The median income for a household in the city was $72,404, and the median income for a family was $76,542 (these figures had risen to $90,014 and $96,662 respectively as of a 2007 estimate). Males had a median income of $51,405 versus $33,071 for females. The per capita income for the city was $26,492. About 1.5% of families and 2.0% of the population were below the poverty line, including 2.0% of those under age 18 and 4.3% of those age 65 or over.

Airlake Industrial Park, developed by Maynard Johnson with colleagues at Bloomington-based Hitchcock Industries, is home to as many as 200 companies and an estimated 4,500 employees. The 1,500-acre park, one of the state's largest contiguous industrial parks, has attracted companies ranging from start-ups to large corporations.

Airlake Industrial Park was a contrived name – “air” represented the airport that Hitchcock Industries built on the grounds and “lake” signified nearby Lake Marion.

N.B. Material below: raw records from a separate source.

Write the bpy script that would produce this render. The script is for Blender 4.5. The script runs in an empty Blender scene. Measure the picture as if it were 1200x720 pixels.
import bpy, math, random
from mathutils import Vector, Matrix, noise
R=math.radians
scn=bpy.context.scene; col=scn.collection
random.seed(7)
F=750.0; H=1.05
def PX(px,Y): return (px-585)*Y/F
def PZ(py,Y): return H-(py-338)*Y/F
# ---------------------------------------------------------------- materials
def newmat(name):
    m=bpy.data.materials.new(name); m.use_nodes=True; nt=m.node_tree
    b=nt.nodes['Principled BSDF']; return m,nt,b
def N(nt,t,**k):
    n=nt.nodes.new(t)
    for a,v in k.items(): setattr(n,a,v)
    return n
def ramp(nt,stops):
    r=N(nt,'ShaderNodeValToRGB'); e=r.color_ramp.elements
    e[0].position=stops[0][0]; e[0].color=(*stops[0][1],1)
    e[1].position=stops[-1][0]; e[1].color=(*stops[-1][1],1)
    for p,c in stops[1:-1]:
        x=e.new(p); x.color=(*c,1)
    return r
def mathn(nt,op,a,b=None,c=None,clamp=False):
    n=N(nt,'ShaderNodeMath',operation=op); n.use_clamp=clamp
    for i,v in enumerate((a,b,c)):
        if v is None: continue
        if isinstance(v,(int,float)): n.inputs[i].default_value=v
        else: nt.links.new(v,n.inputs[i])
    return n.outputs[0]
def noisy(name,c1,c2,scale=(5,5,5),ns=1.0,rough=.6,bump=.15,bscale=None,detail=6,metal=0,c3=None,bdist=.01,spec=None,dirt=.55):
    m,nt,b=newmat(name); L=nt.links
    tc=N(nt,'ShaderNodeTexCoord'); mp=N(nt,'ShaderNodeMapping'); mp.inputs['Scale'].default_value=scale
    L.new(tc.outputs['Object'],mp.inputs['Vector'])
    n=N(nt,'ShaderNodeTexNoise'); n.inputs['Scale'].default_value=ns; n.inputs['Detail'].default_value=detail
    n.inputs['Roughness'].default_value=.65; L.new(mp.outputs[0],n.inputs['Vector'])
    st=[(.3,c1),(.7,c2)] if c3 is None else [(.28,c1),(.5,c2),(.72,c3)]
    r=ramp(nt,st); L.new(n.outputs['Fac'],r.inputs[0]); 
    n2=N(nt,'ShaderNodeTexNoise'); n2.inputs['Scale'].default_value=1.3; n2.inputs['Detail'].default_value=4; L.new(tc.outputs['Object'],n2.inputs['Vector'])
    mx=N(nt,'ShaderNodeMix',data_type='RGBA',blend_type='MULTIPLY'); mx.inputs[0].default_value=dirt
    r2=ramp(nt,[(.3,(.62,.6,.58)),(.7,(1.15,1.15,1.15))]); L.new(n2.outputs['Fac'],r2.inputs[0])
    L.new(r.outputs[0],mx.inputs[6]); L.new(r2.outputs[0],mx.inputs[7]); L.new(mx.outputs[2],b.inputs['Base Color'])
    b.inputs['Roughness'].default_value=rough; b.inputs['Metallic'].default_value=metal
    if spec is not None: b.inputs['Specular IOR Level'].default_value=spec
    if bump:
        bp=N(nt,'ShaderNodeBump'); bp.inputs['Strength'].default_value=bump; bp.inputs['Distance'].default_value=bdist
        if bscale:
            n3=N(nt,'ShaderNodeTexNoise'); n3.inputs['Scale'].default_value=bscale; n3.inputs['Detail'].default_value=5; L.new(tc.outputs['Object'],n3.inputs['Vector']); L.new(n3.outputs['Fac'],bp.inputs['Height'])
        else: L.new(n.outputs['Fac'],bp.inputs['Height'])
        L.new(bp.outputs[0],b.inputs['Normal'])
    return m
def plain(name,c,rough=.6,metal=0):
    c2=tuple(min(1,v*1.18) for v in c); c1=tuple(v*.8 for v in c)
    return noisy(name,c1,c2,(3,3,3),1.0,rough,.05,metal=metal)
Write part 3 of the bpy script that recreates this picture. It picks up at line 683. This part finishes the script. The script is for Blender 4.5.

Lakeville is served by the Airlake Airport, which has a single runway with an ILS approach. The airport is managed by the Metropolitan Airports Commission as a reliever facility to draw general aviation traffic. The FAA operates the Minneapolis ARTCC (air route traffic control center) in Farmington, several miles away from the airport. This center provides traffic control services for Minnesota and surrounding states.

Large farms are still in operation, producing most of their revenue in corn, soybeans, and dairy cattle.

Post Consumer Brands has its headquarters in Lakeville since 2015.

Lakeville has many recreational opportunities. The Parks & Recreation Department maintains a total of 62 public properties, including neighborhood and community parks, athletic fields, playgrounds, greenways, trails, tennis courts, skating rinks, picnic areas, conservation areas, nature areas, several public fishing areas, swimming beaches, the City's Central Maintenance Facility, Senior Center, and the Lakeville Area Arts Center. Notable parks include Ritter Farm Park, North Park, Antlers Park, King Park, Valley Lake Park, and Aronson Park, which features a Veterans Memorial.

Antlers Park features a large swimming beach with volleyball courts, baseball diamonds, a playground area, water equipment, a picnic area, a fishing pier, and horseshoe pits. Orchard Lake Beach has a picnic area, shore fishing, playground equipment, and volleyball courts. Valley Lake Beach includes playground equipment, a picnic area, a walking trail around the lake, a fishing pier and seasonal restrooms.

The city of Lakeville is governed by a five-member city council, including a mayor, although a City Administrator runs day-to-day municipal operations. A professional police force and volunteer fire department protect the city's residents. The city operates a large parks department which includes a senior center, an entertainment center, dozens of various neighborhood and community parks, and many miles of multipurpose trails.

Doug Anderson is the mayor of Lakeville. The city is in Minnesota's 2nd congressional district, represented since 2019 by Angie Craig. Lakeville is represented in the Minnesota Senate by District 58 Senator Zach Duckworth, and by District 56 Senator Dan Hall. In the Minnesota House, Lakeville is represented by District 58A Representative Jon Koznick, and District 56B Representative Alice Mann.

The city is served by three different school districts, whose boundaries were determined while the community was largely agricultural. Today Independent School District 196 ("Rosemount-Apple Valley-Eagan") and Farmington School District 192 serve parts of northern and eastern Lakeville. Most Lakeville households are served by Lakeville Area School District 194. In the fall of 2005, the Lakeville School District opened its second high school, Lakeville South. Some students attend public schools in other school districts chosen by their families under Minnesota's open enrollment statute.Lakeville North was a Blue Ribbon school of excellence in 2009. Each high school has nearly 2,000 students. There are eight public elementary schools and three public middle schools. Century Middle School students go on to attend Lakeville North, McGuire Middle School students go on to attend Lakeville South, and Kenwood Middle School students attend either school, depending on their neighborhood of residence.

Lakeville is directly served by Interstate 35, as well as Cedar Avenue/MN 77 to the east.